But other potential uses are myriad, including military, law enforcement and security surveillance, allowing fighters and security personnel to better coordinate their activities. As Sheikh explained:

“Many soldiers have cameras attached to their helmets. These cameras are largely used as documentation devices for future reference and review. The great appeal here is that our technology could be used for realtime coordination and planning for teams like soldiers or even players on a team. ”

CMU’s team owns the intellectual property rights to the system and is currently focused on research more than commercialization, but “we’re always interested in getting our technology out,” Sheikh stated.

Still, Sheikh noted that now that the hard work of developing the basic algorithm for gaze detection was done, the next frontier was figuring out what to use it for and how to use it.

“This is largely an unexplored space,” Sheikh told TPM. “There has been some attention to this idea from sociologists and psychologies, but reliable tools to measure gaze intersections in 3D really have not existed prior to this.”
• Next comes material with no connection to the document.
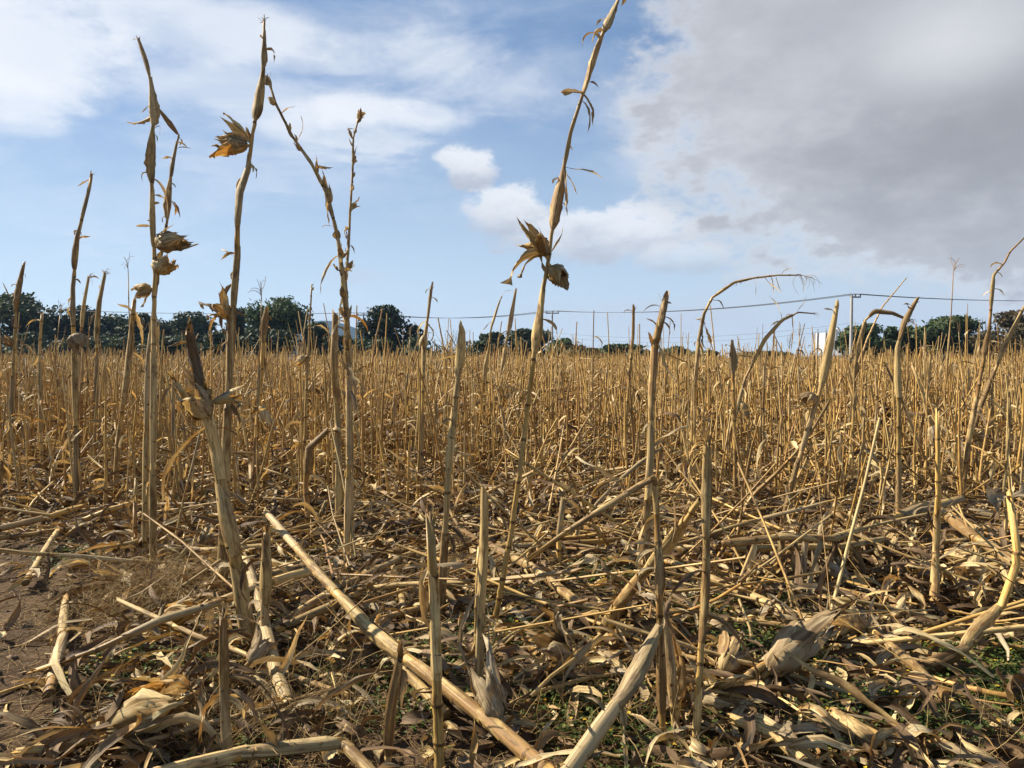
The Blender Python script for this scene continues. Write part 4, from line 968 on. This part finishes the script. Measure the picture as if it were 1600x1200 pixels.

But CMU’s team on the project fully expects that wearable cameras with tiny computers behind them, such as Google’s upcoming computerized glasses (Project Glass), will be one of the next most widely adopted consumer devices in the near term.

“Yes, Google Glass is an example of the next great change in how we interact with technology: wearable sensors, displays, and computation,” Sheikh said. “Just as nearly everyone has a cellphone with a camera today, we expect that shortly wearable devices will also be as ubiquitous.”